Seoul Ansimi CCTV monitoring service
There's a multilingual service you can activate on your smartphone in Korea to have the cops monitor you on your walk home on CCTV cameras. A sort of virtual office escort service.
The Seoul Safety app (안심이 앱) now available in English, Chinese, Japanese, Korean. Open the app on your way home at night and it will monitor your GPS and have you visually monitored by CCTV controllers and can be in-touch with cops immediately. New meaning to Big Brother.

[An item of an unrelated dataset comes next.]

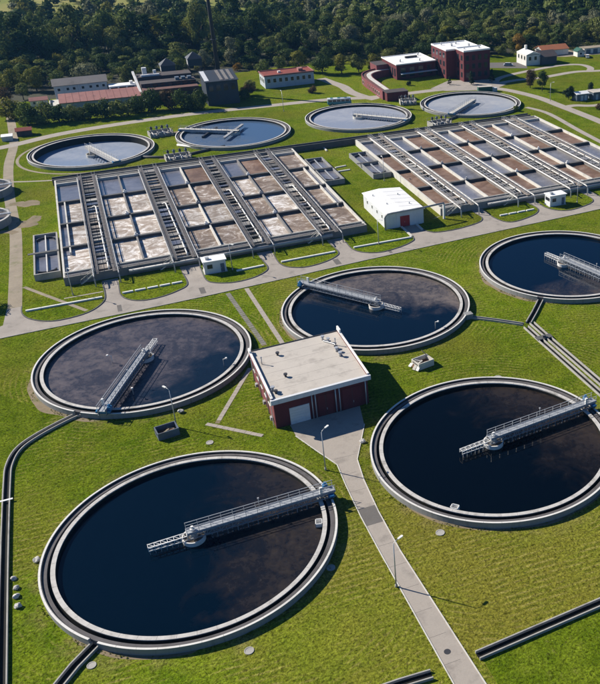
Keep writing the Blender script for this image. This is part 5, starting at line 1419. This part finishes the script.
# ================================================================== TREES
import numpy as np
rng = np.random.default_rng(3)
def leaf_cloud(n, size, clumps, h, w, shape, seed):
    """positions/normals of leaf faces spread over lumpy clumps filling a crown h tall, w wide"""
    r = np.random.default_rng(seed)
    cs = []; rad = []
    while len(cs) < clumps:
        p = r.uniform(-1, 1, 3)
        if shape == 'round':
            if np.linalg.norm(p) > 1: continue
            q = np.array([p[0] * 0.62, p[1] * 0.62, 0.47 + p[2] * 0.38])
        elif shape == 'tall':
            if np.linalg.norm(p[:2]) > 1: continue
            z = (p[2] + 1) / 2; k = 0.75 * (1 - abs(z - 0.4) ** 1.5)
            q = np.array([p[0] * k * 0.8, p[1] * k * 0.8, 0.08 + 0.8 * z])
        elif shape == 'cone':
            z = ((p[2] + 1) / 2) ** 1.3
            if np.linalg.norm(p[:2]) > 1: continue
            q = np.array([p[0] * (1 - z) * 0.85, p[1] * (1 - z) * 0.85, 0.06 + 0.88 * z])
        elif shape == 'bush':
            if np.linalg.norm(p) > 1: continue
            q = np.array([p[0] * 0.68, p[1] * 0.68, 0.36 + p[2] * 0.34])
        else:   # spreading
            if np.linalg.norm(p) > 1: continue
            q = np.array([p[0] * 0.75, p[1] * 0.75, 0.45 + p[2] * 0.3 * (1 - 0.3 * np.linalg.norm(p[:2]))])
        cs.append(q * np.array([w / 2, w / 2, h])); rad.append(r.uniform(0.16, 0.30) * w * (0.55 if shape == 'cone' else 0.8))
    cs = np.array(cs); rad = np.array(rad)
    idx = r.integers(0, clumps, n)
    d = r.normal(size=(n, 3)); d[:, 2] += 0.25; d /= np.linalg.norm(d, axis=1)[:, None]
    rr = rad[idx] * r.uniform(0.55, 1.12, n)
    P = cs[idx] + d * rr[:, None] * np.array([1, 1, 0.8])
    N = d * 0.9 + (P - np.array([0, 0, h * 0.45])) / np.array([w / 2, w / 2, h * 0.5]) * 0.5 + r.normal(size=(n, 3)) * 0.28
    N /= np.linalg.norm(N, axis=1)[:, None]
    return P, N, size * r.uniform(0.6, 1.35, n), r
def quads(P, N, S, r):
    n = len(P)
    a = np.cross(N, r.normal(size=(n, 3))); a /= np.linalg.norm(a, axis=1)[:, None]
    b = np.cross(N, a)
    k = r.uniform(0.6, 1.0, n)
    V = np.stack([P - a * S[:, None] - b * (S * k)[:, None] * 0.4, P + a * S[:, None] * 0.3 - b * (S * k)[:, None], P + a * S[:, None] + b * (S * k)[:, None] * 0.4, P - a * S[:, None] * 0.3 + b * (S * k)[:, None]], 1)
    return V.reshape(-1, 3)
def mesh_from_quads(name, V):
    n = len(V) // 4
    me = bpy.data.meshes.new(name)
    me.vertices.add(4 * n); me.vertices.foreach_set('co', V.astype(np.float32).ravel())
    me.loops.add(4 * n); me.loops.foreach_set('vertex_index', np.arange(4 * n, dtype=np.int32))
    me.polygons.add(n); me.polygons.foreach_set('loop_start', np.arange(0, 4 * n, 4, dtype=np.int32))
    me.update(calc_edges=True)
    return me
def trunk_mesh(h, w, seed):
    r = random.Random(seed); b = MB()
    top = h * 0.6
    b.tube([(0, 0, -0.2), (r.uniform(-.1, .1), r.uniform(-.1, .1), top * 0.4), (r.uniform(-.3, .3), r.uniform(-.3, .3), top)], [0.028 * h, 0.02 * h, 0.008 * h], 6)
    for k in range(5):
        a = 2 * pi * k / 5 + r.uniform(-0.4, 0.4); z = top * r.uniform(0.35, 0.7)
        b.tube([(0, 0, z), (cos(a) * w * 0.14, sin(a) * w * 0.14, z + h * 0.08), (cos(a) * w * 0.32, sin(a) * w * 0.32, z + h * 0.2)], [0.012 * h, 0.009 * h, 0.004 * h], 5)
    return b.mesh('trunk')
VAR = {}
def variant(key, shape, n, size, clumps, h=10.0, w=9.0, z0=0.0, seed=1):
    P, N, S, r = leaf_cloud(n, size, clumps, h, w, shape, seed)
    P[:, 2] = np.maximum(P[:, 2], 0.15 * h if shape != 'bush' else 0.05)
    me = mesh_from_quads('crown', quads(P, N, S, r))
    tm = trunk_mesh(h, w, seed)
    me.materials.append(MATS['leaf_mid']); tm.materials.append(MATS['bark'])
    VAR[key] = (me, tm, h, w)
for k in range(4): variant('round%d' % k, 'round', 3200, 0.23, 11 + 3 * k, 10, 9, seed=10 + k)
for k in range(3): variant('spread%d' % k, 'spread', 3200, 0.24, 13 + 3 * k, 10, 10.5, seed=30 + k)
for k in range(2): variant('tall%d' % k, 'tall', 2400, 0.25, 26, 13, 7, seed=50 + k)
variant('cone0', 'cone', 2200, 0.2, 34, 10, 5, seed=70)
variant('bush0', 'bush', 2000, 0.22, 20, 6, 7, seed=80); variant('bush1', 'bush', 2000, 0.22, 16, 6, 6, seed=81); variant('bush2', 'bush', 2000, 0.22, 24, 6, 7, seed=82)
def tree(name, label, x, y, h, w, var, mat, rz=0.0, group=None, cat='tree', z=0.0):
    me, tm, h0, w0 = VAR[var]
    t = thing(name, label, cat, (x, y, z), rz, group)
    sc = (w / w0, w / w0, h / h0)
    o = mkobj('crown', me, None, t); o.scale = sc
    o.material_slots[0].link = 'OBJECT'; o.material_slots[0].material = MATS[mat]
    o = mkobj('trunk', tm, None, t); o.scale = sc
    return t
BUSH = [(-26.0, 270.7, 8.8, 10, 'bush2', 'leaf_yellow', 'yellow-green tree at the left edge beside the small pink-roofed shed'),
 (-20.8, 259.5, 7.2, 9, 'bush2', 'leaf_mid', 'first bush from the left in the row before the pink-roofed shed'),
 (-15.3, 258.5, 6.8, 9, 'bush0', 'leaf_mid', 'second bush from the left in the row before the pink-roofed shed'),
 (-9.8, 257.6, 6.5, 8.5, 'bush1', 'leaf_dark', 'third bush from the left in the row before the pink-roofed shed'),
 (-4.4, 258.3, 5.6, 8.0, 'bush0', 'leaf_mid', 'fourth bush from the left in the row before the pink-roofed shed'),
 (1.0, 257.4, 6.2, 8.2, 'bush1', 'leaf_dark', 'fifth bush from the left in the row before the pink-roofed shed'),
 (6.3, 256.8, 5.9, 8, 'bush2', 'leaf_dark', 'sixth bush from the left in the row before the pink-roofed shed'),
 (12.0, 256.0, 6.4, 8.8, 'bush1', 'leaf_mid', 'seventh bush from the left, at the end of the pink-roofed shed'),
 (18.0, 258.8, 6.4, 9, 'bush0', 'leaf_dark', 'eighth bush from the left, between the pink-roofed shed and the dark hall'),
 (24.0, 260.0, 7.4, 9.5, 'bush2', 'leaf_dark', 'left dark tree in front of the industrial hall'),
 (30.5, 260.3, 7.6, 8, 'bush1', 'leaf_rust', 'olive-brown tree in front of the industrial hall'),
 (36.6, 256.5, 7.4, 9, 'bush0', 'leaf_dark', 'dark tree left of the boiler house'),
 (41.5, 253.8, 6.8, 8, 'bush2', 'leaf_dark', 'dark bush at the corner of the boiler house'),
 (60.9, 262, 6.2, 7, 'spread0', 'leaf_dark', 'dark bush right of the boiler house, nearest the road'),
 (63.5, 268.9, 6.5, 7.5, 'round0', 'leaf_rust', 'brownish bush right of the boiler house, middle one'),
 (67.0, 280.1, 5.6, 6, 'bush0', 'leaf_mid', 'green bush at the left end of the pale office'),
 (4.9, 320.0, 13.5, 14, 'spread1', 'leaf_grey', 'big grey-green tree rising behind the grey-roofed block'),
 (-8.0, 316, 9.5, 9, 'round2', 'leaf_mid', 'tree behind the left end of the grey-roofed block'),
 (-17.0, 318, 11.5, 11, 'round3', 'leaf_yellow', 'yellow-green round tree behind the small pink-roofed shed'),
 (-27.5, 322, 12, 11.5, 'round0', 'leaf_yellow', 'yellow-green round tree at the far left wood edge'),
 (-22.2, 303, 7.5, 8, 'round1', 'leaf_mid', 'green tree above the small pink-roofed shed'),
 (-29.2, 298, 8.5, 9, 'spread2', 'leaf_rust', 'brownish tree at the left edge above the bushes'),
 (20.0, 313.7, 9.5, 9, 'round2', 'leaf_mid', 'tree behind the white open-fronted frame building'),
 (28.9, 320.1, 11, 8.5, 'tall1', 'leaf_mid', 'green tree left of the hopper towers'),
 (43.5, 323.1, 9.5, 8, 'round3', 'leaf_mid', 'green tree between the two hopper towers'),
 (56.0, 330.1, 12.5, 10, 'round0', 'leaf_grey', 'grey-green round tree left of the chimney'),
 (69.4, 331.7, 15.0, 8.5, 'tall0', 'leaf_grey', 'tall grey willow right of the chimney'),
 (69.7, 322.1, 5.5, 4.5, 'bush1', 'leaf_autumn', 'small golden bush right of the chimney'),
 (94.9, 306.4, 10.3, 9.5, 'round1', 'leaf_yellow', 'bright yellow-green tree behind the pale office'),
 (103.8, 297.5, 12.5, 12, 'spread0', 'leaf_dark', 'large dark round tree at the right end of the pale office'),
 (112.1, 294.8, 9.7, 9, 'round2', 'leaf_yellow', 'yellow-green tree left of the curved red wing'),
 (120.0, 293.8, 10.1, 9, 'round0', 'leaf_mid', 'green tree behind the bend of the curved red wing'),
 (127.8, 293.4, 9.5, 9, 'bush0', 'leaf_yellow', 'yellow-green bushy tree behind the brick hall annex'),
 (136.5, 296.4, 9.5, 9, 'round1', 'leaf_mid', 'green tree behind the lower brick hall'),
 (87.0, 309.4, 9.0, 8, 'round3', 'leaf_mid', 'green tree behind the middle of the pale office'),
 (79.0, 312.0, 7.2, 7.5, 'bush0', 'leaf_mid', 'green bush behind the left end of the pale office'),
 (113.4, 348.9, 15.5, 12, 'spread1', 'leaf_grey', 'large pale grey-green tree in the wood above the pale office'),
 (133.0, 345.9, 14.5, 13, 'round2', 'leaf_grey', 'wide pale grey-green tree in the wood left of the brick hall'),
 (175.7, 229.1, 9.4, 6.5, 'round3', 'leaf_rust', 'left dark tree of the pair on the right lawn'),
 (177.3, 221.4, 9.2, 6.0, 'round1', 'leaf_dark', 'right dark tree of the pair on the right lawn'),
 (180.0, 203.9, 7.1, 6.0, 'round0', 'leaf_conifer', 'round dark tree left of the white-roofed hut'),
 (191.5, 205.5, 6.2, 4.2, 'round2', 'leaf_conifer', 'small dark tree behind the grey-roofed hut'),
 (182.4, 184.2, 3.6, 3.6, 'bush1', 'leaf_rust', 'small brown bush at the right edge by the road fork'),
 (147.4, 250.5, 3.6, 2.6, 'cone0', 'leaf_conifer', 'smallest conifer in front of the tall brick office'),
 (155.9, 246.5, 6.0, 4.2, 'cone0', 'leaf_conifer', 'middle dark conifer in front of the tall brick office'),
 (165.9, 246.5, 5.8, 4.2, 'cone0', 'leaf_conifer', 'right dark conifer in front of the tall brick office'),
 (130.9, 257.0, 2.6, 2.6, 'bush1', 'leaf_conifer', 'small round shrub in front of the lower brick hall'),
 (206.0, 297.1, 11.0, 9.5, 'round1', 'leaf_autumn', 'orange-yellow autumn tree behind the white house'),
 (197.0, 299.5, 7.4, 7, 'round0', 'leaf_mid', 'green tree left of the autumn tree'),
 (188.4, 301.1, 8.0, 7, 'round3', 'leaf_dark', 'dark tree behind the tall brick office'),
 (-31.6, 96.6, 9.0, 7.0, 'round0', 'leaf_mid', 'tree just outside the left edge casting shade on the service road'),
 (95.5, 229.8 + 6.4, 1.5, 1.4, 'bush1', 'leaf_dark', 'low shrub beside the parked bus'),
 (152.0, 196.5, 3.0, 3.0, 'bush1', 'leaf_mid', 'small bush on the lawn right of the silvery far tank'),
 (89.0, 262.0, 4.0, 4.5, 'bush0', 'leaf_rust', 'thin brownish bush on the lawn before the pale office')]
for k, (x, y, h, w, var, mat, lab) in enumerate(BUSH):
    if k < 13: h *= 1.42 if k else 1.1; w *= 1.15
    bush = 'bush' in lab.split() or 'shrub' in lab.split()
    tree('bush' if bush else ('conifer' if 'conifer' in lab else 'broadleaf_tree'), lab, x, y, h, w, var, mat, k * 1.7, None, 'bush' if bush else 'tree')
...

More on that: Multilingual service rollout of Seoul Ansimi app for international residents | 서울정책아카이브 Seoul Solution
I presume AI tracking software is used to "keep an eye" on the user to track them even if real cops are monitoring the feed. I guess we don't even necessarily need actual eyeballs anymore if AI can identify potentially dangerous situations (like a hooded figure attacking the user or something).
Final thoughts
We are definitely entering a new world here. It's hard to argue against how useful and effective this could potentially be. Also hard to argue against the downsides if this data is handled inappropriately. I just keep wondering what if they feed these AI generated missing persons updated faces into the CCTV systems and they hit a match. Imagine if AI correctly found a kid that had been missing for 20 years. It would be hard not to justify incorporating that into a massive system. Or imagine if adoptees could somehow use a system like this, providing their own photos and AI somehow identifying likely family members. Is that even possible? I have no clue but I wouldn't be surprised anymore if they come out with something like that in the next few years.
For now just enjoy these neat multimedia type missing children's posters and let's hope they might actually bring a few kids home.